3. Strength and conditioning training helps.
Regular gym work with weights / stretch bands to strengthen your shoulder muscles and ligaments, as well as those in the arms, back, chest and core is an important element in remaining injury-free. I've also found it useful in balancing out some of the imbalances that are produced by freestyle swimming (e.g. the pulling forward of the shoulders). There is an age factor here, with most people becoming less flexible and slower to recover as they get older, making this kind of work increasingly important. I also follow a programme of stretching, and engage in regular cross training - these days, mostly running, but also some cycling, or working out on the gym cross-trainer. This provides some weight-bearing exercise (important for bone density, especially for women), and keeps the legs - often neglected in marathon swimming - fit, strong and flexible. In particular, I've found that running, plus some time on a wobble board has done wonders for my ankle stability - something that can be damaged by a lot of freestyle swimming.

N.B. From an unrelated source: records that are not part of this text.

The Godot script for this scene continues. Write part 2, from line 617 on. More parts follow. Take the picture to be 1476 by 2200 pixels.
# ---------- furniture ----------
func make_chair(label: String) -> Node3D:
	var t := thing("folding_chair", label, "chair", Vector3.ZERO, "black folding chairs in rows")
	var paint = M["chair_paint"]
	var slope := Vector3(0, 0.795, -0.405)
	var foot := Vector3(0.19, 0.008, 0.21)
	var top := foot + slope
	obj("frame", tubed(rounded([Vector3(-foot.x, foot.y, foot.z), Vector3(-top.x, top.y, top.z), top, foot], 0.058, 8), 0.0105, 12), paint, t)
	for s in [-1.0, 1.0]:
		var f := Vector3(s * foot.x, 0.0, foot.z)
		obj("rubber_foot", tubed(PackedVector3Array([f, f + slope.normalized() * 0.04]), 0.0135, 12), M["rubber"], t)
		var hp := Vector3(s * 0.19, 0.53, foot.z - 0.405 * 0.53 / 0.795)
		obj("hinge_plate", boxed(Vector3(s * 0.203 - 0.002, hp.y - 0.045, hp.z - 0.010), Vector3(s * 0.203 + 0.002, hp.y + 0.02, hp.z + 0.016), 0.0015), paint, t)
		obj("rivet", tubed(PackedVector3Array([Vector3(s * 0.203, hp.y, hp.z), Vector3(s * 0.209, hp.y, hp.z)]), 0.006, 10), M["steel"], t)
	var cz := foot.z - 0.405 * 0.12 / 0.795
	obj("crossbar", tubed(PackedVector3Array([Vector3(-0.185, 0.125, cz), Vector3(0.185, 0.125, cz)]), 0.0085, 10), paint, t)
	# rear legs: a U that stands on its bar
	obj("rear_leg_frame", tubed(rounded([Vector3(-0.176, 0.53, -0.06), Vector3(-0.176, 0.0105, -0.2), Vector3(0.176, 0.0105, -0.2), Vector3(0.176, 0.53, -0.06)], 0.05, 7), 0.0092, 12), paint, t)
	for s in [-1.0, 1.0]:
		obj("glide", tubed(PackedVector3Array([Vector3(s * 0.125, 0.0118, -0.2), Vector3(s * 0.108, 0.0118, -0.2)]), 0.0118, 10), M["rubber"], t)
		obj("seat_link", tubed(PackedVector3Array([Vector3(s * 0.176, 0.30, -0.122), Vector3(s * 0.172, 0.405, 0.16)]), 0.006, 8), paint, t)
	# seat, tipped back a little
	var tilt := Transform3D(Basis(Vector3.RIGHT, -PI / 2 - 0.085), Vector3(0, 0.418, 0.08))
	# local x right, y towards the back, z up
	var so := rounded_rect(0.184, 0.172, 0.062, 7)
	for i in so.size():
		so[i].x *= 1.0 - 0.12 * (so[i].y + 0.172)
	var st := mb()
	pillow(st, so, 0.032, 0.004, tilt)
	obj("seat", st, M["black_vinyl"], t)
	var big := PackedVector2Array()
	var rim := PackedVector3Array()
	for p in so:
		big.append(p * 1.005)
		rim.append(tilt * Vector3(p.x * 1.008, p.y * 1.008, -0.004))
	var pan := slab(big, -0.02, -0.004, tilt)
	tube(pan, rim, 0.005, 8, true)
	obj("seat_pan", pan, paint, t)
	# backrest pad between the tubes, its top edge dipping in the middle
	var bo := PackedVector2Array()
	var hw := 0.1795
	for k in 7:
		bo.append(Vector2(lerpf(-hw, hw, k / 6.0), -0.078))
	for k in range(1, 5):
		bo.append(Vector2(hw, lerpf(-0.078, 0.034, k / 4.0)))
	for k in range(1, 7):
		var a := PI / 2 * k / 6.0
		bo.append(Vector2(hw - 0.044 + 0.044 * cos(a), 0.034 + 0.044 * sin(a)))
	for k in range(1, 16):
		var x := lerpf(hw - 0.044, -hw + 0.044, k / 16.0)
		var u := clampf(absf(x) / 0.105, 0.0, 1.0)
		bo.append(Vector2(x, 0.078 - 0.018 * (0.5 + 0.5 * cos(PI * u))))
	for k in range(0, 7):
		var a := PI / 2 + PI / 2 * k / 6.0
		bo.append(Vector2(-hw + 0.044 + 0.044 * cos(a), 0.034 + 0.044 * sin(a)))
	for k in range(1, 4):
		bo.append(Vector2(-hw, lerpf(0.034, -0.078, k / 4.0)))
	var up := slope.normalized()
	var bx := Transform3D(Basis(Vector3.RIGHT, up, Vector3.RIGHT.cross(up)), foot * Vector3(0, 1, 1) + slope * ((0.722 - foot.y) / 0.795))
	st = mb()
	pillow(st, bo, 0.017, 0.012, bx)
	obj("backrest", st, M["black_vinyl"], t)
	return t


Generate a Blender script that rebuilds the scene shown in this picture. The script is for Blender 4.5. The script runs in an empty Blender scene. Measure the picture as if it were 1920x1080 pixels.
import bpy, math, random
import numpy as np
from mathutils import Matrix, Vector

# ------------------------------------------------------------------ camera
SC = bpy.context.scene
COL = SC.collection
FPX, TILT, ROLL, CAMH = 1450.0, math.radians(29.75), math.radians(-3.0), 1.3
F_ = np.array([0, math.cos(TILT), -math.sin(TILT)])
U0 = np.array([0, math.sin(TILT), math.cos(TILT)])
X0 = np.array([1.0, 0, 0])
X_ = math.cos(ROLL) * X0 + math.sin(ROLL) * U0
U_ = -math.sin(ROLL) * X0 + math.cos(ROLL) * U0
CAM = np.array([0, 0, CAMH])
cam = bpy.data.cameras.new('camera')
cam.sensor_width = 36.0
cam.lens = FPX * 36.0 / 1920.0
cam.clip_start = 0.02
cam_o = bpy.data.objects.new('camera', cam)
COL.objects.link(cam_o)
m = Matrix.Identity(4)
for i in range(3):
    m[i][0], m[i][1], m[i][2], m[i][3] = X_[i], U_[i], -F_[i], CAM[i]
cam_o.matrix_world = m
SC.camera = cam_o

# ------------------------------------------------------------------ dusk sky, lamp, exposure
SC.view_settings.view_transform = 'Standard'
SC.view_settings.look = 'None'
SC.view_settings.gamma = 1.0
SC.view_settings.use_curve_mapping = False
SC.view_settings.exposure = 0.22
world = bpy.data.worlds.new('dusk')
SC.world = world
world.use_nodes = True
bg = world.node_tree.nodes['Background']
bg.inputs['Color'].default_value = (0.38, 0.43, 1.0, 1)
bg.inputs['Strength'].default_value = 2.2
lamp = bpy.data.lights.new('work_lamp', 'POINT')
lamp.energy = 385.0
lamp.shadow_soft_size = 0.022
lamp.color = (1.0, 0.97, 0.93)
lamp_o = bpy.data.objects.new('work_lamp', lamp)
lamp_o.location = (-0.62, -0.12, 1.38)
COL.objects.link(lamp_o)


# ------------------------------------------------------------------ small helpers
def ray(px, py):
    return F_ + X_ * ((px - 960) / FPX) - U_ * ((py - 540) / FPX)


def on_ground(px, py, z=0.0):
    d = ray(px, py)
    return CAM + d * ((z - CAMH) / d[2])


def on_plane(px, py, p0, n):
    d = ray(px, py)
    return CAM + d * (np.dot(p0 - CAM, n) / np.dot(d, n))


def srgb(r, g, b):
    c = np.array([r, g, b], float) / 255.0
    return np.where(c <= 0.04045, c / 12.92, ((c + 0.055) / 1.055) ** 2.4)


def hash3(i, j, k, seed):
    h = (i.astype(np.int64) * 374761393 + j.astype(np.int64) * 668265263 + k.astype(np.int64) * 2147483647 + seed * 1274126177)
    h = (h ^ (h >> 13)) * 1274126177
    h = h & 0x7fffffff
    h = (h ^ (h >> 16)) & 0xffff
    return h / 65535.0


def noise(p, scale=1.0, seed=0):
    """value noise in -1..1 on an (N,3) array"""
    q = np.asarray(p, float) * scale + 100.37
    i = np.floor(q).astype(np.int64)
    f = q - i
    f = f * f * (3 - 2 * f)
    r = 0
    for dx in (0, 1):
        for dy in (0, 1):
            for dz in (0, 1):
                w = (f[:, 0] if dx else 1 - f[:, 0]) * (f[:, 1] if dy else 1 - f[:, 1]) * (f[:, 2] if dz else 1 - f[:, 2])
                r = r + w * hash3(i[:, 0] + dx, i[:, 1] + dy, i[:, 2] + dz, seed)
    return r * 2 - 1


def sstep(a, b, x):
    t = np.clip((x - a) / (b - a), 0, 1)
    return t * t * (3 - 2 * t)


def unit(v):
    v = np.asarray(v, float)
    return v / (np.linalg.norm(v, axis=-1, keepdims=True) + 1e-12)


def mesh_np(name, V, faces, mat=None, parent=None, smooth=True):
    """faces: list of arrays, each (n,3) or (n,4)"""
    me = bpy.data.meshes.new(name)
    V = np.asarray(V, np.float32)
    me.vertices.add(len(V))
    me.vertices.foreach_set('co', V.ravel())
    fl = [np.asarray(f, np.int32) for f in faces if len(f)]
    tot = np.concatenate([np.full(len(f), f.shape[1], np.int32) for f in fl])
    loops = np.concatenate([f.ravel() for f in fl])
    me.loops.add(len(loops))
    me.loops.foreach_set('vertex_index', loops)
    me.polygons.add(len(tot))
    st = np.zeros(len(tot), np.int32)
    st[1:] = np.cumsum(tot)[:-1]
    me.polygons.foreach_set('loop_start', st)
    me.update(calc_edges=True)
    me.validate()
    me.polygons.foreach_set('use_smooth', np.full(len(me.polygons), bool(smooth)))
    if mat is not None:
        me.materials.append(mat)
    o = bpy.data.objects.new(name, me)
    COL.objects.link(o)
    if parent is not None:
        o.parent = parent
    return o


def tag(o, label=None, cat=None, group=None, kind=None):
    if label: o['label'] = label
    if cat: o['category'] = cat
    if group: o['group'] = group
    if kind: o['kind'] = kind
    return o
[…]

It's important not to see this as an add-on to training, but as a fundamental part of training - however much you feel like you should be using every spare training minute in the water, it's really worth setting aside some time for this.

4. Start from where you are, not where you think you should be.
One of the problems for novice Channel swimmers is that there are as many ways to train as there are swimmers. Those at the beginning of their training are commonly full of anxiety about whether they are doing enough, or enough of the right kind of training - I know I was. And then I would read about someone doing massive pool swims, or enduring very cold water, and I would immediately thing that that's what I should be doing....regardless of whether that was within my capabilities at the time. What I have learned over time is that you have to start from where you are, rather than where you think you should be - there is no value in hammering out a swim that is beyond your capabilities only to be unable to train for the next few days because you're completely exhausted and sore. Binge-swimming doesn't work - you'll just get injured and it doesn't build endurance in a sustainable manner. So, my advice is to make a realistic assessment of where you are, and start from there regardless of what anyone else is doing, increasing intensity / time / distance incrementally. It's not very spectacular, but it works.

5. Not every swimming costume rubs.
One of my biggest regrets is that in my first year of training, I just assumed that swimming costume rubs were an occupational hazard, and even with globs of vaseline, I would end up with sore patches on my shoulders and down my sides. At the time, I was wearing Speedo Endurance costumes, which I love for the pool, but just didn't work for me in the sea. I think I got seduced by the whole "endurance" idea and it was a complete revelation to me when I eventually switched brands (firstly to Arena, and more recently to TYR) that I finally twigged that painful salt rubs are not inevitable. My Catalina swim, for example, was completely rub free in my favourite TYR costume. So, the trick here is to keep looking around for the right kit for you - the same goes for hats (which shouldn't keep slipping off) and goggles (which shouldn't need adjusting). These are very individual matters...but don't settle for "okay". It's just a matter of finding the right product.